Di dalam Pasal 36 ayat (2) dinyatakan “Apabila terdapat penetapan pengadilan mengenai penundaan pemberlakuan keputusan Menteri”. Penggunaan kata "pemberlakuan" dalam frasa tersebut menurutnya keliru.
“Seharusnya yang benar adalah pelaksanaan, bukan pemberlakuan,” kata dia dalam rilis yang diterima Republika, Rabu (27/5).
Said melanjutkan, dalam hukum tata usaha negara, tidak pernah dikenal adanya penetapan pengadilan mengenai "penundaan pemberlakuan" Keputusan Tata Usaha Negara (KTUN). Yang ada adalah Penetapan mengenai "penundaan pelaksanaan" KTUN.
“Mungkin KPU bermaksud menyamakan penundaan pemberlakuan dengan penundaan pelaksanaan. Tetapi keduanya jelas punya makna yang berbeda. Penetapan penundaan pelaksanaan KTUN oleh pengadilan punya implikasi hukum yang lebih luas,” tambah dia.
Said melanjutkan, penetapan penundaan pelaksanaan KTUN oleh pengadilan tidak sekadar menimbulkan konsekuensi terhentinya pemberlakuan atau daya laku (gelding) dari KTUN bersangkutan. Tetapi, kata dia, juga menyebabkan pengembalian keadaan hukum ke posisi semula (restitutio in integrum) sebelum KTUN yang dimaksud disengketakan.
Untuk menghindari permasalahan hukum, Said menyarankan KPU segera merevisi Peraturannya tersebut.

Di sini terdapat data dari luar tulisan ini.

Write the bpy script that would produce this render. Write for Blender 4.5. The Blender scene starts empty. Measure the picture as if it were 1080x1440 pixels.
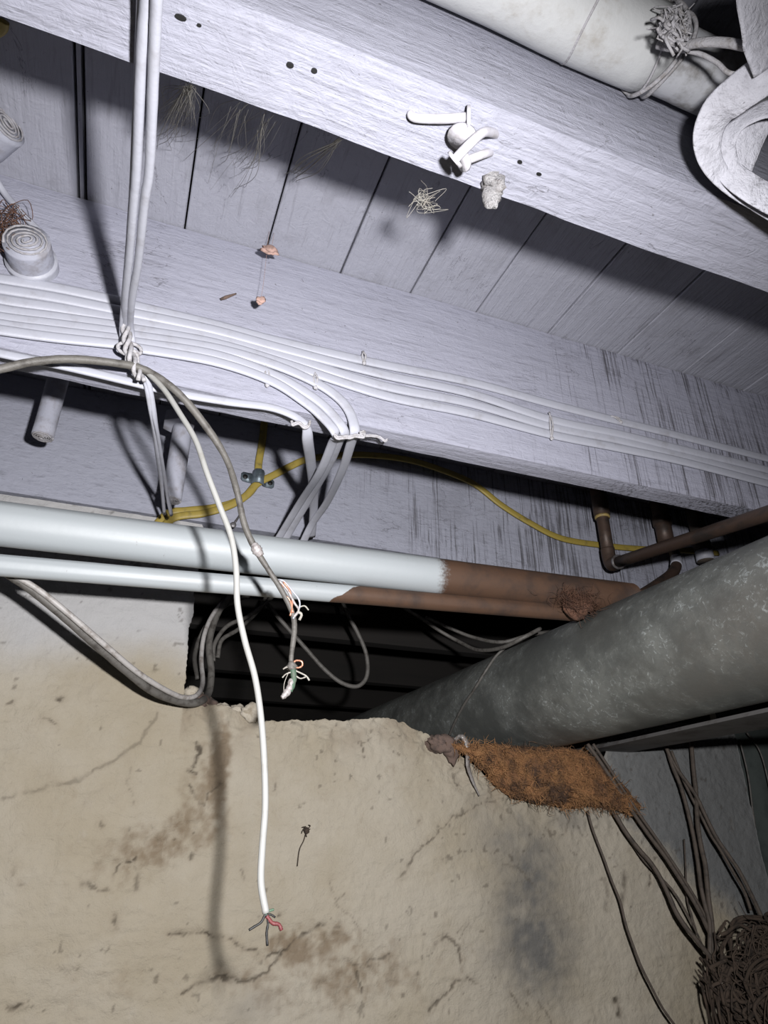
import bpy, bmesh, math, random
import numpy as np
from mathutils import Matrix, Vector
rnd = random.Random(7)
S = bpy.context.scene
C = S.collection
# ---------------------------------------------------------------- camera (metres; origin = lens, X along joists, Y along planks)
FPX = 930.0
pit = math.atan(465/930); yaw = math.atan(400/1038)
fh = np.array([math.sin(yaw), math.cos(yaw), 0]); CR = np.array([math.cos(yaw), -math.sin(yaw), 0]); ZZ = np.array([0, 0, 1.])
CF = math.cos(pit)*fh + math.sin(pit)*ZZ; CU = -math.sin(pit)*fh + math.cos(pit)*ZZ
cam = bpy.data.cameras.new('camera'); co = bpy.data.objects.new('camera', cam); C.objects.link(co)
cam.sensor_fit = 'VERTICAL'; cam.sensor_height = 24; cam.lens = FPX/1440*24; cam.clip_start = .01
M = Matrix.Identity(4)
for i in range(3):
    M[i][0] = CR[i]; M[i][1] = CU[i]; M[i][2] = -CF[i]
co.matrix_world = M; S.camera = co
# ---------------------------------------------------------------- light: hand torch held just right of and above the lens, and faint ambience
W = bpy.data.worlds.new('world'); S.world = W; W.use_nodes = True
bg = W.node_tree.nodes['Background']; bg.inputs[0].default_value = (1, .88, .74, 1); bg.inputs[1].default_value = .004
L = bpy.data.lights.new('torch', 'SPOT'); lo = bpy.data.objects.new('torch', L); C.objects.link(lo)
L.energy = 70; L.color = (1, .985, .99); L.shadow_soft_size = .015; L.spot_size = math.radians(146); L.spot_blend = 1.0
LP = Vector((.08, -.04, .085)); lo.location = LP
LT = Vector((.12, 1.05, .14)); lo.rotation_euler = (LT-LP).to_track_quat('-Z', 'Y').to_euler()
S.view_settings.view_transform = 'Standard'; S.view_settings.look = 'None'; S.view_settings.exposure = 0; S.view_settings.gamma = 1
S.view_settings.use_curve_mapping = False
# ---------------------------------------------------------------- helpers
H = .70; YA0, YA1 = .2366, .299; YB0, YB1 = .641, .677; YC = 1.046; ZB = .4568; ZC = .483; YW = 1.05
def ray(x, y): return (x-540)*CR - (y-720)*CU + FPX*CF
def ony(x, y, Y): d = ray(x, y); return d*Y/d[1]
def onz(x, y, Z): d = ray(x, y); return d*Z/d[2]
def dep(x, y, t): d = ray(x, y); return d*t/np.linalg.norm(d)
def fbm(x, y, sc, octs=4, seed=0, gain=.5):
    out = np.zeros(np.broadcast(x, y).shape); a = 1; tot = 0
    x = np.asarray(x, float)+0*np.asarray(y, float); y = np.asarray(y, float)+0*x
    for o in range(octs):
        g = np.random.RandomState(seed*31+o).rand(256, 256)
        u = x/sc*2**o+100; v = y/sc*2**o+100
        iu = np.floor(u).astype(int); iv = np.floor(v).astype(int); fu = u-iu; fv = v-iv
        fu = fu*fu*(3-2*fu); fv = fv*fv*(3-2*fv); q = lambda a_, b_: g[a_ % 256, b_ % 256]
        out += a*((q(iu, iv)*(1-fu)+q(iu+1, iv)*fu)*(1-fv)+(q(iu, iv+1)*(1-fu)+q(iu+1, iv+1)*fu)*fv-.5); tot += a; a *= gain
    return out/tot*2
def sm(a, b, x): t = np.clip((x-a)/(b-a), 0, 1); return t*t*(3-2*t)
def link(name, me, mat, parent=None, smooth=True, origin=None):
    o = bpy.data.objects.new(name, me)
    if mat: me.materials.append(mat)
    if smooth: me.polygons.foreach_set('use_smooth', [True]*len(me.polygons))
    if len(me.vertices) and origin is not False:
        n = len(me.vertices); a = np.empty(n*3); me.vertices.foreach_get('co', a); a = a.reshape(-1, 3)
        c = np.array([(a[:, 0].min()+a[:, 0].max())/2, (a[:, 1].min()+a[:, 1].max())/2, a[:, 2].min()]) if origin is None else np.array(origin)
        me.vertices.foreach_set('co', (a-c).ravel()); me.update()
        o.location = Vector(c)
        if parent is not None: o.location = Vector(c)-parent.location
    C.objects.link(o)
    if parent is not None: o.parent = parent
    return o
def tag(o, label=None, cat=None, group=None, kind=None):
    if label: o['label'] = label
    if cat: o['category'] = cat
    if group: o['group'] = group
    if kind: o['kind'] = kind
    return o
def thing(name, loc, label, cat, group=None):
    o = bpy.data.objects.new(name, None); o.location = Vector(tuple(loc)); o.empty_display_size = .02; C.objects.link(o)
    return tag(o, label, cat, group)
class MB:
    def __init__(s): s.v = []; s.f = []
    def add(s, v, f):
        n = len(s.v); s.v += [tuple(map(float, p)) for p in v]; s.f += [tuple(i+n for i in q) for q in f]; return s
    def mesh(s, name):
        me = bpy.data.meshes.new(name); me.from_pydata(s.v, [], s.f); me.validate(); me.update(); return me
    def build(s, name, mat, parent=None, smooth=True): return link(name, s.mesh(name), mat, parent, smooth)
def spline(P, n=8):
    P = [np.array(p, float) for p in P]
    if len(P) < 3: return [P[0]+(P[-1]-P[0])*i/n for i in range(n+1)]
    Q = [2*P[0]-P[1]]+P+[2*P[-1]-P[-2]]; out = []
    for i in range(1, len(Q)-2):
        a, b, c, d = Q[i-1:i+3]
        for k in range(n):
            t = k/n; out.append(.5*((2*b)+(c-a)*t+(2*a-5*b+4*c-d)*t*t+(3*b-a-3*c+d)*t**3))
    out.append(P[-1]); return out
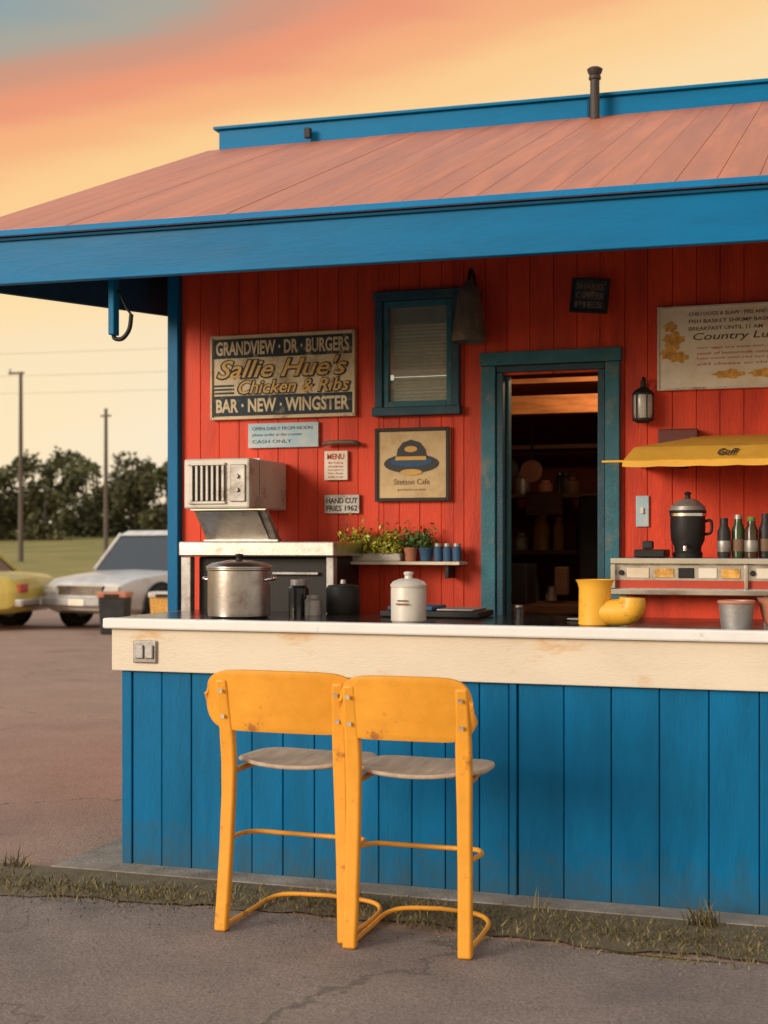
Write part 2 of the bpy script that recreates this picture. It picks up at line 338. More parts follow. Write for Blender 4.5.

Dia mengkhawatirkan, pihak yang merasa terpojok dengan adanya Penetapan "Penundaan Pelaksanaan" Keputusan Menkumham akan memanfaatkan dan berlindung di balik kekeliruan KPU tersebut.
“Mereka bisa menegasikan adanya fakta hukum tentang Penetapan Penundaan Pelaksanaan Keputusan Menkumham,” tambah dia.